• [Task brief] Everything from the line with "Model this scene" down to the line with "COL = sc.collection" below must be printed exactly, those two lines included. Exclude pictures.

• [Data supplied]

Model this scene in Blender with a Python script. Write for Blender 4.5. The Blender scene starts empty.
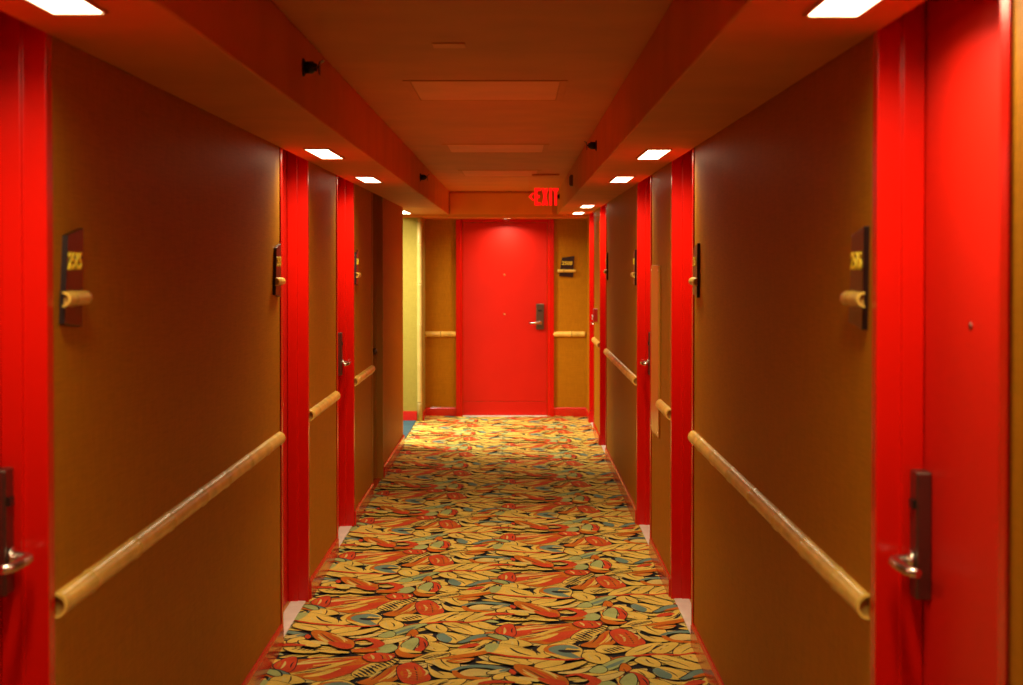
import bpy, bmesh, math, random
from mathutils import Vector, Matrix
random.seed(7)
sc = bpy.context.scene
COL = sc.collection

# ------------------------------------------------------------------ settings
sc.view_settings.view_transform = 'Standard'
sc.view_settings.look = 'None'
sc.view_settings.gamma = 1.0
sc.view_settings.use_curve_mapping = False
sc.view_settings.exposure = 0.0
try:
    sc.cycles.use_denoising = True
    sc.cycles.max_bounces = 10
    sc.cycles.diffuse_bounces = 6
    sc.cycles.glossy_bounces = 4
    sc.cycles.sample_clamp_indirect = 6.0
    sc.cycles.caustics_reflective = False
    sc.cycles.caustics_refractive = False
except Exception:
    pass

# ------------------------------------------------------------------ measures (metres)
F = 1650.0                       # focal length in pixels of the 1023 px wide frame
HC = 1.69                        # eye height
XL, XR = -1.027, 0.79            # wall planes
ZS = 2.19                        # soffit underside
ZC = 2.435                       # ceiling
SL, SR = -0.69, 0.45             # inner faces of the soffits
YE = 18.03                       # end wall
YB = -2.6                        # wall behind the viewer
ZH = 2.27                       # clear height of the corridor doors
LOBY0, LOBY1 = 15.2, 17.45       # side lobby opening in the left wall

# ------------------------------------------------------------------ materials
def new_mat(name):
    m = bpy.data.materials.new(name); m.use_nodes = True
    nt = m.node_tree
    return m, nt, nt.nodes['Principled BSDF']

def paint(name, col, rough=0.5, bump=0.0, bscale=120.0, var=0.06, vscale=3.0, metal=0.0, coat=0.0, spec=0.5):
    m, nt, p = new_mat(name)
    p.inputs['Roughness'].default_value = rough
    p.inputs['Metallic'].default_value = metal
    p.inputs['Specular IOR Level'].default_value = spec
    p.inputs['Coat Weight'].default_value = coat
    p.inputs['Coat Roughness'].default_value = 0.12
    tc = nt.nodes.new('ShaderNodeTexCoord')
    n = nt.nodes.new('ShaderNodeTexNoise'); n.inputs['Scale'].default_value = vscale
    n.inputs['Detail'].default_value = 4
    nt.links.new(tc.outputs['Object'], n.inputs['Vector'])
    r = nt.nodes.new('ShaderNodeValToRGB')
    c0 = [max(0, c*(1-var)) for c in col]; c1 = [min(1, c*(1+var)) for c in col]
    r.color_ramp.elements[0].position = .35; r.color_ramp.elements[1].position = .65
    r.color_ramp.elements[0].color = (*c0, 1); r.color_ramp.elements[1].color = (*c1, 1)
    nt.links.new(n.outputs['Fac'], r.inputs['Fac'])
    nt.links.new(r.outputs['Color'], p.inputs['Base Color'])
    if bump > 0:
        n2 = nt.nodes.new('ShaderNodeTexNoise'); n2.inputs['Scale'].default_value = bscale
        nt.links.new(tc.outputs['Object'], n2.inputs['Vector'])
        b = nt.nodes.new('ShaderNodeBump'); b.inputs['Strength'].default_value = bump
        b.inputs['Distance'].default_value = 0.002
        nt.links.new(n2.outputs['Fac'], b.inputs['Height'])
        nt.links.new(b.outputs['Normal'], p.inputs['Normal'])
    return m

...

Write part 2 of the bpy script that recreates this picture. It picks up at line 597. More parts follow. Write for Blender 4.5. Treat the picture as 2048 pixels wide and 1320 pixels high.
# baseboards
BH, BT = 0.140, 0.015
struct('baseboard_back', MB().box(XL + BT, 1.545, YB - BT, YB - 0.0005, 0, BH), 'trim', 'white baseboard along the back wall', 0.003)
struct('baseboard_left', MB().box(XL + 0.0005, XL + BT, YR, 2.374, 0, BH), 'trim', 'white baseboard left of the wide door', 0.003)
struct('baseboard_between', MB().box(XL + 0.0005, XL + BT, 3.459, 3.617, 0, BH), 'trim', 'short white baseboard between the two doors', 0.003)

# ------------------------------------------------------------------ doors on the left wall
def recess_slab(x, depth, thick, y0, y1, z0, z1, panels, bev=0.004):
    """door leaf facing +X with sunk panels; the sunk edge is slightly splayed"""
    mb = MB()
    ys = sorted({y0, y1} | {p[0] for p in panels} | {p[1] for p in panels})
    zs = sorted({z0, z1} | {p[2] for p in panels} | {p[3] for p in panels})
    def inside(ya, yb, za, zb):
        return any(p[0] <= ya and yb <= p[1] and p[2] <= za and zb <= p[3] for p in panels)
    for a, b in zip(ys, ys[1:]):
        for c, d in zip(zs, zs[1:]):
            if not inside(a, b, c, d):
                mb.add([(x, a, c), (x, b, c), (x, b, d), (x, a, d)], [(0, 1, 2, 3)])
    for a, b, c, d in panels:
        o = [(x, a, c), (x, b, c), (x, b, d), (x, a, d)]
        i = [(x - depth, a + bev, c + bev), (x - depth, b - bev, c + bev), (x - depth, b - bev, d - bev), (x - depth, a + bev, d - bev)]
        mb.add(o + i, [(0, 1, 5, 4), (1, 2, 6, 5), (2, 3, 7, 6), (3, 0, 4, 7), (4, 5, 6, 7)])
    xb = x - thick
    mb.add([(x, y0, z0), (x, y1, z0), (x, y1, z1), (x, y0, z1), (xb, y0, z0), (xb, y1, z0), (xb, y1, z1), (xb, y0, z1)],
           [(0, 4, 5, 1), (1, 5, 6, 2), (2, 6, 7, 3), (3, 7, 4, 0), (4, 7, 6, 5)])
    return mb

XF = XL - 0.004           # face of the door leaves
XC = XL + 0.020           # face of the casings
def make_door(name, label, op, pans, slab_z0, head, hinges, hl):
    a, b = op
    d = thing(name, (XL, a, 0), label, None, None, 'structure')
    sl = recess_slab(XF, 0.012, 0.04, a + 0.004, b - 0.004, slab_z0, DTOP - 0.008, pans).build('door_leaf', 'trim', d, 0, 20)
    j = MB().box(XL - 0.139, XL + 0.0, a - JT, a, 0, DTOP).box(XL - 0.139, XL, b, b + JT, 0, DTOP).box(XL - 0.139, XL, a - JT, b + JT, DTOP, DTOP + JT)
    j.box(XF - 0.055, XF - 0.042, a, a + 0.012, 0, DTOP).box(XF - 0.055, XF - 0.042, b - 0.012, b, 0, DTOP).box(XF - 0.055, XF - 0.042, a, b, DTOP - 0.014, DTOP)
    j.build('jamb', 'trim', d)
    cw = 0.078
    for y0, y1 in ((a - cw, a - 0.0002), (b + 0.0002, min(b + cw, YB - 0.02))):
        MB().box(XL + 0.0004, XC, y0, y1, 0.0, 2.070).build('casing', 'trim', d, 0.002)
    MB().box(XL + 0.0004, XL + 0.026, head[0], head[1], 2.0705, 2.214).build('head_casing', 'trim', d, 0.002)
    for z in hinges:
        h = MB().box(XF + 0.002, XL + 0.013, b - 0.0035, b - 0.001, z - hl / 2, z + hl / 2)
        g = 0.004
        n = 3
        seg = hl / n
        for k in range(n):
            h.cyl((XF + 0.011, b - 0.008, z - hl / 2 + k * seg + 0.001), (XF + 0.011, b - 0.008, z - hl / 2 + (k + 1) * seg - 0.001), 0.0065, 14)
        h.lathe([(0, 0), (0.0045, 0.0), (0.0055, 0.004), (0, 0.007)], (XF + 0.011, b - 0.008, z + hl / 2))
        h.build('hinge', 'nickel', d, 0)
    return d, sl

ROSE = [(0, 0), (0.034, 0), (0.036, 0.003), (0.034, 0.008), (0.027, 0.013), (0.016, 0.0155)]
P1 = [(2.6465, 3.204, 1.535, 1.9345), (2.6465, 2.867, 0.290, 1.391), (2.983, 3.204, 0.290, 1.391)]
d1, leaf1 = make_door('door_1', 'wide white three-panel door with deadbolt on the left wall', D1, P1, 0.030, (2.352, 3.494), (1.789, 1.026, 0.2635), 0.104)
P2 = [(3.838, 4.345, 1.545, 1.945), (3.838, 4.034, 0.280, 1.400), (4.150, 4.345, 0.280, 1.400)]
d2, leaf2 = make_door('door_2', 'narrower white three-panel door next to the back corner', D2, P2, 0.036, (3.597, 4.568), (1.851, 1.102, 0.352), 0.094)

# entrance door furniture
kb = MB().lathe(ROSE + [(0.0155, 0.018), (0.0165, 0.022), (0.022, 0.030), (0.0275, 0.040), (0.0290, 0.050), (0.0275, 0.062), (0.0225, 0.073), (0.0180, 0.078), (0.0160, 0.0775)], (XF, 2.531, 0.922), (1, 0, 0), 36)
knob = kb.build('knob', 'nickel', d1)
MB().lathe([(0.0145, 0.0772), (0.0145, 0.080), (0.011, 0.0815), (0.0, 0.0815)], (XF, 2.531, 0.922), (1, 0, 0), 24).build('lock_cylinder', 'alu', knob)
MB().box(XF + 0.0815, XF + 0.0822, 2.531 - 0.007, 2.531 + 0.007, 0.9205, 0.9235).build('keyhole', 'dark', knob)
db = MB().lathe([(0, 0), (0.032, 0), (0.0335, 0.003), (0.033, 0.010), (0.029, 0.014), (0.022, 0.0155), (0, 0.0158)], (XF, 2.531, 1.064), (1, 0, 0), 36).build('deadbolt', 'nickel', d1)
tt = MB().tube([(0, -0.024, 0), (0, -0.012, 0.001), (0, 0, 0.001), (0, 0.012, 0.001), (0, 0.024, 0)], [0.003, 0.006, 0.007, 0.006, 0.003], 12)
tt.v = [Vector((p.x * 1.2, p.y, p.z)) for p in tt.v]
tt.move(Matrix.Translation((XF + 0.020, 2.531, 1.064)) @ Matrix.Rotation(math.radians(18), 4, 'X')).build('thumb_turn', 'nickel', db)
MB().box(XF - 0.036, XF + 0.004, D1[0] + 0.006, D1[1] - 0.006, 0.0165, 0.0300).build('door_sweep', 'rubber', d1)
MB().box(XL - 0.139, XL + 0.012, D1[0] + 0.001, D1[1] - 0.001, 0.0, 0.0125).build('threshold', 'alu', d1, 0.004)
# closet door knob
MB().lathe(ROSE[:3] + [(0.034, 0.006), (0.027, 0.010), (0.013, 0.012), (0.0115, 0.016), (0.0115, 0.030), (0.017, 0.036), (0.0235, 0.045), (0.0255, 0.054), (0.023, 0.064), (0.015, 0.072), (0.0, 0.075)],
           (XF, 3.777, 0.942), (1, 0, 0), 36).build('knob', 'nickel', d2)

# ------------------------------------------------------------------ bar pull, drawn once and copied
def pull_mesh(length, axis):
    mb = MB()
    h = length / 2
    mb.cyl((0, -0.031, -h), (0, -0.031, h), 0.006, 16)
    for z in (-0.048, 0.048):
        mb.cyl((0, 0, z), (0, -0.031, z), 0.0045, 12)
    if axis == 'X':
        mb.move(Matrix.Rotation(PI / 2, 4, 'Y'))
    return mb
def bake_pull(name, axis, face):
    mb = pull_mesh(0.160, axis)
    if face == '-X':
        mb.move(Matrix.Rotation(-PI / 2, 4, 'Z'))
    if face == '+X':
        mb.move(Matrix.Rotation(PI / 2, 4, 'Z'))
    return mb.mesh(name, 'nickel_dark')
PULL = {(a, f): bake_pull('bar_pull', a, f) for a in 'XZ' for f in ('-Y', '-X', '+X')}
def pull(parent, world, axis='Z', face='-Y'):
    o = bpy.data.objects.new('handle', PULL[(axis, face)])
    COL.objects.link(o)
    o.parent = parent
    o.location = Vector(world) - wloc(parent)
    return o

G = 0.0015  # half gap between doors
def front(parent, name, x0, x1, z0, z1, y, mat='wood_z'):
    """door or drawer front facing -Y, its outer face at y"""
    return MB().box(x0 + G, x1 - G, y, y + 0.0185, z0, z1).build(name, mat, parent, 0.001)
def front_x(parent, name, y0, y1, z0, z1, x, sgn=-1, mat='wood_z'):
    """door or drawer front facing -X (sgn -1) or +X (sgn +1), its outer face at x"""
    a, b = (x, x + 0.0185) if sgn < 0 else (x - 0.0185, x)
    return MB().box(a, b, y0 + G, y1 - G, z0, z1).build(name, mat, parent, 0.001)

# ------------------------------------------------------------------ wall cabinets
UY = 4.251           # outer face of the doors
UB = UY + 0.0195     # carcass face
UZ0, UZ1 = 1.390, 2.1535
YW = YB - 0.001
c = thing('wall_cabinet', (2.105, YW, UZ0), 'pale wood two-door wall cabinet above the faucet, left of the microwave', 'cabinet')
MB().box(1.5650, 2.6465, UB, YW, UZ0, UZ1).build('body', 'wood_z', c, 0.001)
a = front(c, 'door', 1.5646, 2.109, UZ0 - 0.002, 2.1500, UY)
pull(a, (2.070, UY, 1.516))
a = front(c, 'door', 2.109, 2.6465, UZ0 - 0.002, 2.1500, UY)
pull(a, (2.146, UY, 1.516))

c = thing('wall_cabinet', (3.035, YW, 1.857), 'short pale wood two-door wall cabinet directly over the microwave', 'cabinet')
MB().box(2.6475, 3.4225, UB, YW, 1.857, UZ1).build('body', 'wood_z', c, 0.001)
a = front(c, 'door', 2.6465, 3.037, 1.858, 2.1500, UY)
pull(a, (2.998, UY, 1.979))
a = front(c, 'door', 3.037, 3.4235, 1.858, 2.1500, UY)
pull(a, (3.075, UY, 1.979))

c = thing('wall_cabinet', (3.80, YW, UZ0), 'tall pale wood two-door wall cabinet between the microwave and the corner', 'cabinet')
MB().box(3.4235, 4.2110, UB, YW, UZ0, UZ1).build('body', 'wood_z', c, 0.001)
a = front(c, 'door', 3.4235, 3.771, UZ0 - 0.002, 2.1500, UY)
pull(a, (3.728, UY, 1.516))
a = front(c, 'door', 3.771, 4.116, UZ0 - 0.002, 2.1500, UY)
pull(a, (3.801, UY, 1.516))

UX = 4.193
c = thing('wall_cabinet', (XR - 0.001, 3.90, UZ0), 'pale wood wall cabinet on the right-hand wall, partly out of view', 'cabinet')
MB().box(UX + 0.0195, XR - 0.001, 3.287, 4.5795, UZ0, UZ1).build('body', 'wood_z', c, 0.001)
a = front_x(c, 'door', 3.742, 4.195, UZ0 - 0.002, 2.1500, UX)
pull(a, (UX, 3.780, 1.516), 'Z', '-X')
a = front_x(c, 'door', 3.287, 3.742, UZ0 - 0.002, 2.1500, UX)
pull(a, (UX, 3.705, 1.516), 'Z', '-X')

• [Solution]
Model this scene in Blender with a Python script. Write for Blender 4.5. The Blender scene starts empty.
import bpy, bmesh, math, random
from mathutils import Vector, Matrix
random.seed(7)
sc = bpy.context.scene
COL = sc.collection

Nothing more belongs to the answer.